■ The request ■
Only the lines from the start of the data through the line with "C=bpy.context.collection" belong in the copy. Restate them word for word, minus the pictures.

■ Information shown ■
▶

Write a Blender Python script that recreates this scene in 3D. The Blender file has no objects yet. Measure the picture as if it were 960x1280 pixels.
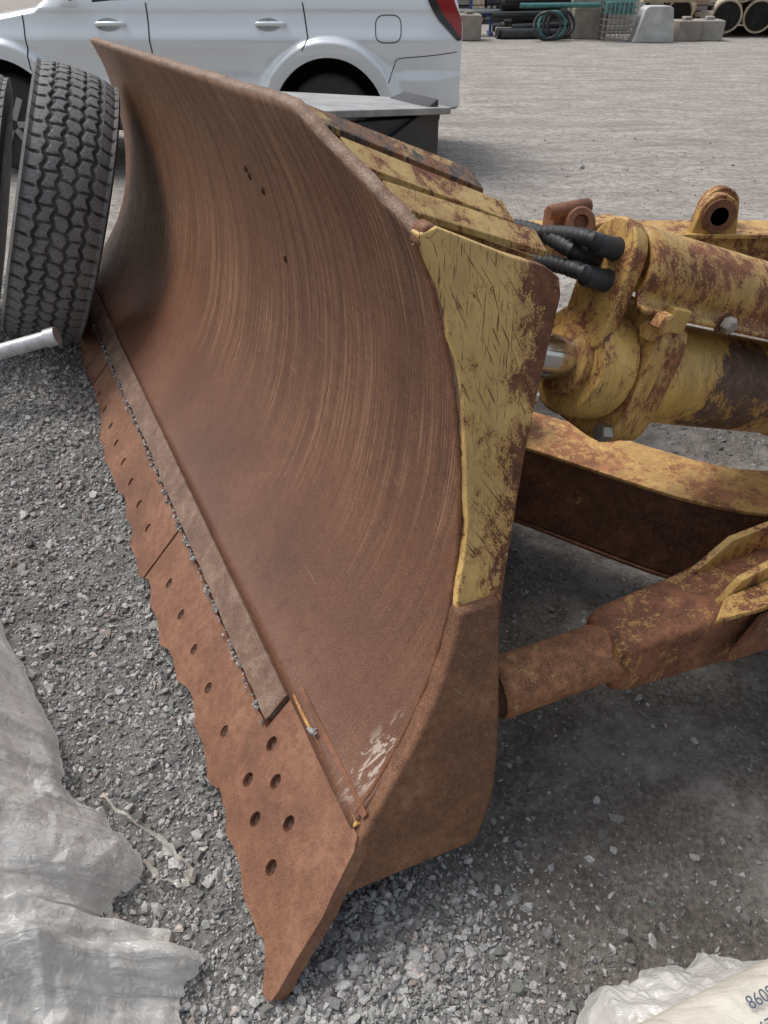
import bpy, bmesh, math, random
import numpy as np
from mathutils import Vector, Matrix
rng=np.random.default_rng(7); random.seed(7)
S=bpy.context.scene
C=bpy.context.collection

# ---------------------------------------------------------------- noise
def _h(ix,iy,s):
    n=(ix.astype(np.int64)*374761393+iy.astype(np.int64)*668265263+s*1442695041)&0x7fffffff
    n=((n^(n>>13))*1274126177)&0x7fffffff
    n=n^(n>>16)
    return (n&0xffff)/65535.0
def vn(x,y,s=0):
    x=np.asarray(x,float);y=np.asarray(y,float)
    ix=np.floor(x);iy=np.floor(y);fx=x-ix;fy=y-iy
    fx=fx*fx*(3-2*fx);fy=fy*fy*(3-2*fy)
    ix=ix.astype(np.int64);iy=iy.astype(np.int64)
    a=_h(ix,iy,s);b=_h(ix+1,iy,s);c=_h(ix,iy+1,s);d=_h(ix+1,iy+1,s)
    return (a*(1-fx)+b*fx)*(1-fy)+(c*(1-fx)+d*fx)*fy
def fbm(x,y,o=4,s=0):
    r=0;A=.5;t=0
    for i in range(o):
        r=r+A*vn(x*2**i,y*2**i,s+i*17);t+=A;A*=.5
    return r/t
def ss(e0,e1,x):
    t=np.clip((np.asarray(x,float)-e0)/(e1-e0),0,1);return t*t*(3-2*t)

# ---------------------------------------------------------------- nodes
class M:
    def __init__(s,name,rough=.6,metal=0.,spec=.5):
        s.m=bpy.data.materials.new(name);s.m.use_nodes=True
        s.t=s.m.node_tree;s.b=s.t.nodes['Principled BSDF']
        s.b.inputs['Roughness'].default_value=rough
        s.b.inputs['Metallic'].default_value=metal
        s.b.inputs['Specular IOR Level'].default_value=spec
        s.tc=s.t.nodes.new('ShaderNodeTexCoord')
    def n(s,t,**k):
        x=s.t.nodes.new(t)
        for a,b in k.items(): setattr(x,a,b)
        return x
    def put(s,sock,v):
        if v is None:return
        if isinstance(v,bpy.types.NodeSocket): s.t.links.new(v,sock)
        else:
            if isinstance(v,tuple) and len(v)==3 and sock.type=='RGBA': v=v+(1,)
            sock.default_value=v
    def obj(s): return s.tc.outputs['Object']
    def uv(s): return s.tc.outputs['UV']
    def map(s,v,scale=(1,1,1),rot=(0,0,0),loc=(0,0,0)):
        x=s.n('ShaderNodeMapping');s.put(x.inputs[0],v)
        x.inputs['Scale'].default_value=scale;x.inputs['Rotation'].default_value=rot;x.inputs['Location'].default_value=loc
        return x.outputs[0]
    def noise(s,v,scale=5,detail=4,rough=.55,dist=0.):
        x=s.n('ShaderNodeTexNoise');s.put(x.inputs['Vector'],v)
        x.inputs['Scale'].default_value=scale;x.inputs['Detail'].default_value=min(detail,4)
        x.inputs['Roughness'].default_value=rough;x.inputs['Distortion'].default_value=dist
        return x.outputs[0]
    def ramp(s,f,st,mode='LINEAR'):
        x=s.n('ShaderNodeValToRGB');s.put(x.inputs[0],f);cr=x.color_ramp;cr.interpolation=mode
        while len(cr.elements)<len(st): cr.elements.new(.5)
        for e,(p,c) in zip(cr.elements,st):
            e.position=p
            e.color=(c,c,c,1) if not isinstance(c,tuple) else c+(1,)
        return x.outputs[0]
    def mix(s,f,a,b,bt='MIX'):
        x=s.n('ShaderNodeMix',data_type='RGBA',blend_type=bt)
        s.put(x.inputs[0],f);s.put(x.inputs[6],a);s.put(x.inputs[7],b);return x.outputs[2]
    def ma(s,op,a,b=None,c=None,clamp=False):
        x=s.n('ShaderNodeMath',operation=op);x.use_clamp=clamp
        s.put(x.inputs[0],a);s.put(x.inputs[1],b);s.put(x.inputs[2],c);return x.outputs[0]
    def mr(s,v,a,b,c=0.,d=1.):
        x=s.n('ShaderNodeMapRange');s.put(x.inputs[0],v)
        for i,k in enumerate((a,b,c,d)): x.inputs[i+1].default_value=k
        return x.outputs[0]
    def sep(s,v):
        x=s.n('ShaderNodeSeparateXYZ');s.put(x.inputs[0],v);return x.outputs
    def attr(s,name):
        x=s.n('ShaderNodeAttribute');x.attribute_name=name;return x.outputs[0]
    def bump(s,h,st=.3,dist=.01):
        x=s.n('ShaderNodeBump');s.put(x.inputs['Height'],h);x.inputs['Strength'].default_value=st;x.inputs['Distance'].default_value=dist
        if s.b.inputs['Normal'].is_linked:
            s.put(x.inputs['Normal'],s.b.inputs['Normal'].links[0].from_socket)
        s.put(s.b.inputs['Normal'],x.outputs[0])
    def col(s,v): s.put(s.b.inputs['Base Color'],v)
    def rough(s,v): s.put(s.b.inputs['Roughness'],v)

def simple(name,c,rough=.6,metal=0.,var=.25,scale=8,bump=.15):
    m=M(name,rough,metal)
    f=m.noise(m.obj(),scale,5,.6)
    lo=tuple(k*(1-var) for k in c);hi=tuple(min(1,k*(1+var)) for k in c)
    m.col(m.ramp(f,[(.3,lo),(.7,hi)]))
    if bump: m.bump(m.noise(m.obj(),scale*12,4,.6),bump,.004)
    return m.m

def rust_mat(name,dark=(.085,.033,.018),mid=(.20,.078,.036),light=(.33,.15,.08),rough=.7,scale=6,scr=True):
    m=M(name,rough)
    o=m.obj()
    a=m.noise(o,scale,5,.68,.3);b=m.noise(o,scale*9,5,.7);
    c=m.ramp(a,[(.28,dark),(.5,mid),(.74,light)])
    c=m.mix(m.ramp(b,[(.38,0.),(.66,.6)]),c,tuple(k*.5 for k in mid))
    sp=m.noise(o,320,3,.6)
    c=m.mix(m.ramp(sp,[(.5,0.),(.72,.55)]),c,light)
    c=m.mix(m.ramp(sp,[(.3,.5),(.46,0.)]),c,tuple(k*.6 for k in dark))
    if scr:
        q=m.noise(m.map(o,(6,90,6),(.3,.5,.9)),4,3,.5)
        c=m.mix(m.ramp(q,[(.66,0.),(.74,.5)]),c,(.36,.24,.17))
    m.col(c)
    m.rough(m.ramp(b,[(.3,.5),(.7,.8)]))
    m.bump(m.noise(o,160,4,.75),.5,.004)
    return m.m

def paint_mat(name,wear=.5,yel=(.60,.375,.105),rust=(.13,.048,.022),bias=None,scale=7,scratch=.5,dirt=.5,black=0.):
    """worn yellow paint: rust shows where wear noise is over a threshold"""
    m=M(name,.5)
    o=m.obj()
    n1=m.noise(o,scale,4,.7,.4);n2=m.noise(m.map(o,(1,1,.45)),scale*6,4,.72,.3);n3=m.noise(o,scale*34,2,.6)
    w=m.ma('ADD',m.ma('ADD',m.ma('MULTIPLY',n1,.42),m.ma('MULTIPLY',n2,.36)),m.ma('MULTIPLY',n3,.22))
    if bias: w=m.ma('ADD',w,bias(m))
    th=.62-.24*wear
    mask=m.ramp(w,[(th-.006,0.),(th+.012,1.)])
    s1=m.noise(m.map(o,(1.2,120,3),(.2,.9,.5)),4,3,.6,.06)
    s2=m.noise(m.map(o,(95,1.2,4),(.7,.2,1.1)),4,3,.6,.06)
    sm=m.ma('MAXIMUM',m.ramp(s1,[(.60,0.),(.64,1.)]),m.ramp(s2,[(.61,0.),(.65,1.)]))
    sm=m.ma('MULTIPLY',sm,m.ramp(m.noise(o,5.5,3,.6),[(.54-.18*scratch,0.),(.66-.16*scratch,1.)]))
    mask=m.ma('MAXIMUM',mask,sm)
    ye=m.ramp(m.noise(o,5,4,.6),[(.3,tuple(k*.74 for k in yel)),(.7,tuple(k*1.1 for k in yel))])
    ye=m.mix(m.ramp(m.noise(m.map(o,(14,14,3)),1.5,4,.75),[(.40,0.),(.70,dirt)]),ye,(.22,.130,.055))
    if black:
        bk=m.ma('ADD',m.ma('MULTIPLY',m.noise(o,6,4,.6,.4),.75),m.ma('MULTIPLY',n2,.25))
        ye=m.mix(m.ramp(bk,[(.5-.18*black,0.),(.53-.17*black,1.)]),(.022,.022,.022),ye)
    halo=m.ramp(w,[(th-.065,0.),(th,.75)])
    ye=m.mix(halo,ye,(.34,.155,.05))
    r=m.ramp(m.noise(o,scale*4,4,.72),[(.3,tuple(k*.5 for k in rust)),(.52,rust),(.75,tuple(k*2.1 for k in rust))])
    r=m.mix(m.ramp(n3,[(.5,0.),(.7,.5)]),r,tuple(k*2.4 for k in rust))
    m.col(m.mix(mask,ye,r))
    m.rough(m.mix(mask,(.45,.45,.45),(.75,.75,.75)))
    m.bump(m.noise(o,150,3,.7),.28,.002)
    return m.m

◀

■ Result of this task ■
Write a Blender Python script that recreates this scene in 3D. The Blender file has no objects yet. Measure the picture as if it were 960x1280 pixels.
import bpy, bmesh, math, random
import numpy as np
from mathutils import Vector, Matrix
rng=np.random.default_rng(7); random.seed(7)
S=bpy.context.scene
C=bpy.context.collection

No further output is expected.